Introduction

Comparative international systems

A textbook on world history might appear to be a somewhat mad undertaking. A book that discusses “everything that ever happened” would surely have to be just as long as history itself. Yet this is not that book. We are not all that interested in the events, wars, names, and dates of the past. Instead, the aim is to introduce you to a subject that we could call the “comparative study of international systems.” Let’s think a bit about what such a comparative study might be. A system, first of all — any kind system — is made up of units that act independently of each other. At the same time, the behavior of one unit in the system always depends on the behavior of all the others. They are part of the same environment and this influences what they do. There is a systemic effect, we could perhaps say, which is exercised not by the units themselves, but by the terms of their interaction.
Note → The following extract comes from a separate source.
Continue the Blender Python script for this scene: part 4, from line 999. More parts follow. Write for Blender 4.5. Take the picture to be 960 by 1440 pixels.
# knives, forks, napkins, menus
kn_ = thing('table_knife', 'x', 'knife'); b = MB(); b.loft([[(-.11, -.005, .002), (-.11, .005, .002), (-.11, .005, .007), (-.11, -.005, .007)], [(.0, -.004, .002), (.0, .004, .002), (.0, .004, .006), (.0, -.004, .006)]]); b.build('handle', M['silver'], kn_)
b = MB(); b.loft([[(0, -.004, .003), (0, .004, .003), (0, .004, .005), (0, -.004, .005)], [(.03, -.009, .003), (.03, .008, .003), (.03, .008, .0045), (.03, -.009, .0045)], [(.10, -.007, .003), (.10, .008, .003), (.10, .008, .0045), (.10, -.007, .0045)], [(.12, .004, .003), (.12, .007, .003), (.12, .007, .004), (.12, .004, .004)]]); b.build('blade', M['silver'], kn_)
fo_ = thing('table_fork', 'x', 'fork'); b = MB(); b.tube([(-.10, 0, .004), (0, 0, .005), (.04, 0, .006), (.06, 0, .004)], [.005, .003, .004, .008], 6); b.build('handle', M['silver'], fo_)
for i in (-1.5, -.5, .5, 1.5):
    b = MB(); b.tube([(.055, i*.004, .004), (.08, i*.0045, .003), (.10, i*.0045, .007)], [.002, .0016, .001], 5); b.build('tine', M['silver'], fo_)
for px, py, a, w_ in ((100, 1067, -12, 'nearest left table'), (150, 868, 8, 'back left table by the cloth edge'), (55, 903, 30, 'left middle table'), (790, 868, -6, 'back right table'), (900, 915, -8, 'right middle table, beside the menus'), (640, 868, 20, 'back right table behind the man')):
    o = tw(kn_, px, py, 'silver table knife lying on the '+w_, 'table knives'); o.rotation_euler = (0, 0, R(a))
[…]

So what is an international system? Well, it is a system which is made up of political entities — we usually call them “states” — which act independently of each other at the same time as they are forced to consider the actions of all other entities in the system. They act on their own, but always also together with, and in relation to, all the others. The international system provides an environment, we could say, which determines, in broad outline, what political entities do and what they cannot do. The reason the international system has this effect is that it has a certain logic, and it is more than anything this logic that students of international relations study. The logic of the international system is expressed in institutions, rules, and norms. When studying an international system, we study the institutions that have been created, the rules by which the interaction takes place, and the norms that political entities follow.

Yet there are many international systems, and not all of them are organized in the same fashion. That is, different international systems have different institutions, rules, and norms. These differences are the subject matter of a comparative study of international systems. And yet, it is no longer possible to make such comparisons using contemporary data. The reason is that there today only is one international system. This is the system that originated in Europe in the centuries around the year 1500 and spread to the rest of the world as a result of European colonialism in the nineteenth century. As a result, the different international systems that previously existed were destroyed. Today, the rules of international politics are European rules, and the norms and institutions are European norms and institutions. The entire world has been recreated in Europe’s image, and there is consequently nothing with which this system can be compared.

This is why a comparative study of international systems must be a historical study. There have been many international systems in the past, we will discover, and some of them existed simultaneously and more or less independently of each other. Going back no further than to the middle of the nineteenth century, we find distinctly non-European ways of organizing international politics, and the non-European examples multiply the further back we go in time. These systems had other kinds of institutions, and they often followed other rules and norms. As a result, the political entities we find here acted differently and for different reasons. Reading about them allows us to take leave of our present world and visit some very distant, and sometimes quite strange, places. The kind of international politics which your teachers have taught you thus far, it turns out, is only one possible kind of international politics. In this book, we will introduce you to others.

More concretely, we will discuss six different regions of the world: China and East Asia, India, the Muslim caliphates, the Mongol khanates, India, Africa, and the Americas. There is no separate chapter on Persia, although the Persian influences on India and on the Muslim world will be discussed; there is nothing on Australia, and apart from a brief discussion of Hawaiʻi, we will not deal with the Pacific islands; Southeast Asia will be mentioned, but mainly in the context of Indian cultural influences. The final chapter deals with European expansion and colonialism, but there is no separate chapter on Europe as such.